Reference Interview

In brief:

  • Your patron's wants are your patron's needs.
  • Listen closely to find out what your patron wants and then make sure the patron has either found it or a way to get it.
  • Be nice to all patrons. Remember, honey catches more flies than vinegar.


  • What is the actual question? You will need to actively listen and show genuine interest and empathy to find this out;
  • How will your patron use the information? This can be a delicate point. While it is important to respect your patron's privacy, it is often necessary to know how your patron will be using the information. This will help you make sure that you are getting the information s/he is looking for.
  • How much material is needed? Resist the urge to drown your patrons in information. Maybe they do just want to know what time it is, not how to build a watch. On the other hand, make sure they get all the information they need, and that it is accurate.
  • What level of information is needed? Don't anticipate your patron's level of needs or sophistication.

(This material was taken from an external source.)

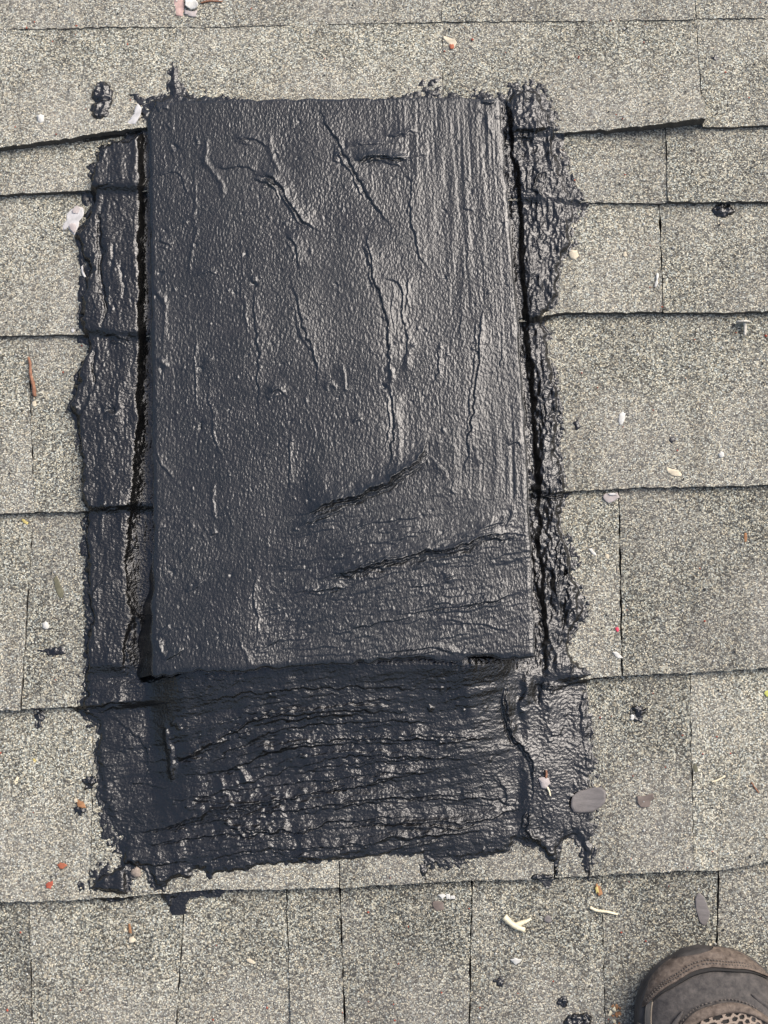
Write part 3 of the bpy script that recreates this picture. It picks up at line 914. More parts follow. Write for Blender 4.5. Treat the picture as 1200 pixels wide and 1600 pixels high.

Let them tell you.
  • How quickly does your patron need the information? Some information becomes useless when it is late and sometimes late is sooner than you think.

Tricks of the trade

  • People usually come to the librarian after looking elsewhere and are often frustrated because they have not found what they are looking for.
  • Active listening means working hard to make sure you are hearing what the patron is saying to you. Everyone has trouble expressing what they mean. It may be necessary to ask a patron during the interview questions such as "What kind of information about are you looking for?" in an effort to discover what the individual needs really are. When the patron replies, "What I'm really looking for is...",you will know you have succeeded.
  • Never make anything up and never give an answer without confirming it in a reliable source.
  • Do not force your help on a patron who does not want it, but be approachable so that patrons will feel secure in asking for help.
  • Remember that everyone is a student.
  • Make sure you are answering your patron's question, not giviher/him your answer.
  • Close the interview on a positive note. If you cannot help the patron, find someone who can. Try to follow-up in some way, and make it possible for your patron to tell you if s/he needs additional help at a later time.
  • The reference interview is a subtle interaction. It can be harder to determine the actual question than to locate the accurate answer.

There is a lot to reference, but it is important to meet your public's informational and recreational needs. Remember the more you practice, the better you will become.